Fatta “pulizia della polvere” il professore illustra il valore positivo del concetto e prova a identificare il fenomeno.
Nella visione standard la partecipazione dei cittadini consiste nell’influenzare le leadership che detengono il potere. Il circuito è così organizzato: i cittadini pongono domande attraverso i partiti, il sistema politico risponde, una macchina cieca ed efficiente, la pubblica amministrazione le mette in opera. Giovanni Moro cita come esempi di questa ostilità di fondo alla partecipazione i casi di imputati per eccesso di cittadinanza.
A fronte di questa chiusura delle istituzioni ai cittadini restano la protesta, il lobbing, la costruzione di capitale sociale, le pratiche di “ginnastica democratica”. Moro richiama la lezione di Ulrich Beck nel 1993: “I cittadini esercitano concretamente i loro diritti riempiendoli della vita per la quale ritengono che valga la pena lottare”.
Che cos’è quindi la cittadinanza attiva nella definizione di uno dei suoi principali artefici? “Una pratica che ha a che fare con il potere di iniziativa riconosciuto dall’articolo 118 della Costituzione, è un’azione collettiva che si concretizza nell’esercizio di poteri e responsabilità, è un impegno per l’interesse generale che si svolge sul terreno delle politiche pubbliche e non della politica, gode di elevata fiducia ma non è un’alternativa alla democrazia rappresentativa”. Una realtà che in Italia coinvolge due milioni di persone sul terreno della tutela dei diritti, della cura dei beni comuni, dell’empowerment adottando strategie di “advocacy” (dare voce), servizio e intervento diretto.
Se è ancora valida la definizione di Max Weber (“la capacità di incidere sul corso delle cose e sui comportamenti di altri soggetti”) molti sono, per il professor Moro, i poteri dei cittadini attivi e altrettanto notevoli gli effetti e gli impatti di queste pratiche collettive.
“La cittadinanza attiva – conclude Moro – ridefinisce il territorio della democrazia, costruisce nuove relazioni di rappresentanza, afferma nuovi diritti, politicizza lee politiche pubbliche, dà forma alla cittadinanza comune, resiste alla dittatura delle maggioranze e al dominio delle minoranze”.

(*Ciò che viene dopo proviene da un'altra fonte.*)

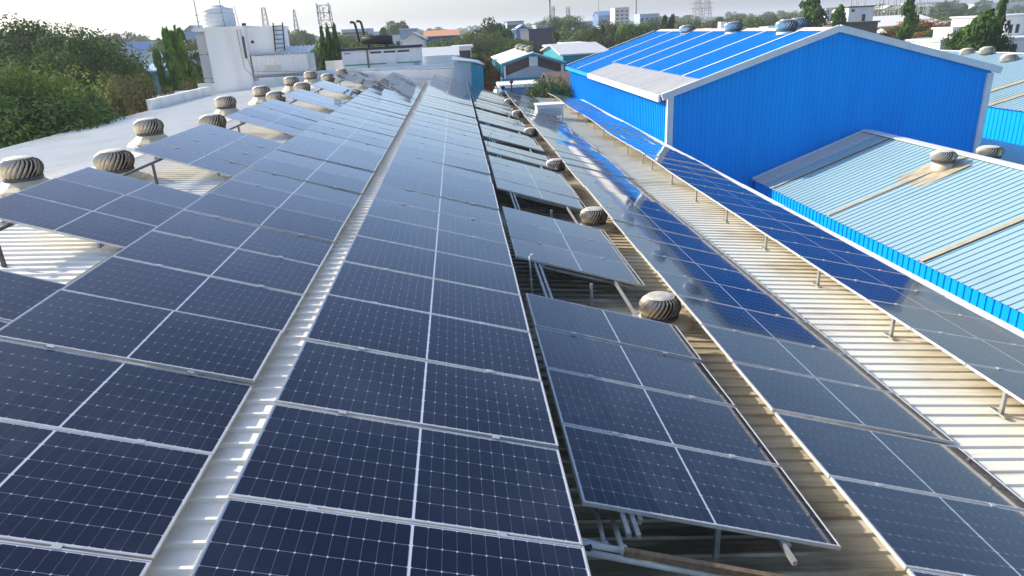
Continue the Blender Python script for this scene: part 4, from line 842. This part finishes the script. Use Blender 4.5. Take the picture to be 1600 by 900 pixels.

A integrare la “lezione magistrale” del sociologo politico i contributi di Massimiliano Sechi, ricercatore del Centro di Studi Sociali dell’Università di Coimbra, e di Silvana Kuhtz. Ricercatrice dell’Università della Basilicata. Il primo, a partire dall’esperienza portoghese, in cui la partecipazione dei cittadini cresce come funzione di supplenza nella crisi violenta del welfare, ha riflettuto sul conflitto tra forme di attivazione collettiva e individuale e sul peso della dimensione di scala per innescare forme di cooperazione virtuosa tra enti locali e cittadinanza. La sua ricerca è dedicata agli spazi pubblici aperti degli enti locali, attraverso le piattaforme di partecipazione.
Per Silvana Kuhtz, invece, ci sono anche parole magiche positive, che fanno accadere le cose. Parole di ispirazione e di narrazione. E su due esperienze del molto piccolo, capaci di “trasformare gli ideali in realtà” è stata dedicata la sua testimonianza sul “potere di realizzare”: l’organizzazione degli orti urbani a Bari, l’esperienza degli affitti gratuiti nella fase di lancio di attività per rianimare il centro urbano di Putignano.